The Presidents
recent announcement that he supports a constitutional amendment
defining marriage has intensified the gay marriage debate. It
seems sad that we need government to define and regulate our most
basic institutions.
Marriage
is first and foremost a religious matter, not a government matter.
Government is not moral and cannot make us moral. Law should reflect
moral standards, of course, but morality comes from religion,
from philosophy, from societal standards, from families, and from
responsible individuals. We make a mistake when we look to government
for moral leadership.
Marriage
and divorce laws have always been crafted by states. In an ideal
world, state governments enforce marriage contracts and settle
divorces, but otherwise stay out of marriage. The federal government,
granted only limited, enumerated powers in the Constitution, has
no role whatsoever.
However,
many Americans understandably fear that if gay marriage is legalized
in one state, all other states will be forced to accept such marriages.
They argue that the Full Faith and Credit Clause of the Constitution
essentially federalizes the issue; hence a constitutional amendment
is necessary.
But the Defense
of Marriage Act, passed in 1996, explicitly authorizes states
to refuse to recognize gay marriages performed in other states.
Furthermore, the Supreme Court repeatedly has interpreted the
Full Faith and Credit clause to allow Congress to limit the effect
of state laws on other states. In fact, federal courts almost
universally apply the clause only to state court judgments, not
statutes. So a constitutional amendment is not necessary to address
the issue of gay marriage, and will only drive yet another nail
into the coffin of federalism. If we turn regulation of even domestic
family relations over to the federal government, presumably anything
can be federalized.
The choices
are not limited to either banning gay marriage at the federal
level, or giving up and accepting it as inevitable. A far better
approach, rarely discussed, is for Congress to exercise its existing
constitutional power to limit the jurisdiction of federal courts.
Congress could statutorily remove whole issues like gay marriage
from the federal judiciary, striking a blow against judicial tyranny
and restoring some degree of states rights. We seem to have
forgotten that the Supreme Court is supreme only over lower federal
courts; it is not supreme over the other branches of government.

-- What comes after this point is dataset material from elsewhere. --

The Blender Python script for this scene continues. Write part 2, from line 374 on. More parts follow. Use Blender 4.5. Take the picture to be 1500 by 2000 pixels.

The judiciary is co-equal under our federal system, but too often
it serves as an unelected, unaccountable legislature.
It is great
comedy to hear the secular, pro-gay left, so hostile to states
rights in virtually every instance, suddenly discover the tyranny
of centralized government. The newly minted protectors of local
rule find themselves demanding: Why should Washington dictate
marriage standards for Massachusetts and California? Let the people
of those states decide for themselves. This is precisely
the argument conservatives and libertarians have been making for
decades! Why should Washington dictate education, abortion, environment,
and labor rules to the states? The American people hold widely
diverse views on virtually all political matters, and the Founders
wanted the various state governments to most accurately reflect
those views. This is the significance of the 10th Amendment, which
the left in particular has abused for decades.
Social
problems cannot be solved by constitutional amendments or government
edicts. Nationalizing marriage laws will only grant more power
over our lives to the federal government, even if for supposedly
conservative ends. Throughout the 20th century, the relentless
federalization of state law served the interests of the cultural
left, and we should not kid ourselves that the same practice now
can save freedom and morality. True conservatives and libertarians
should understand that the solution to our moral and cultural
decline does not lie in a strong centralized government.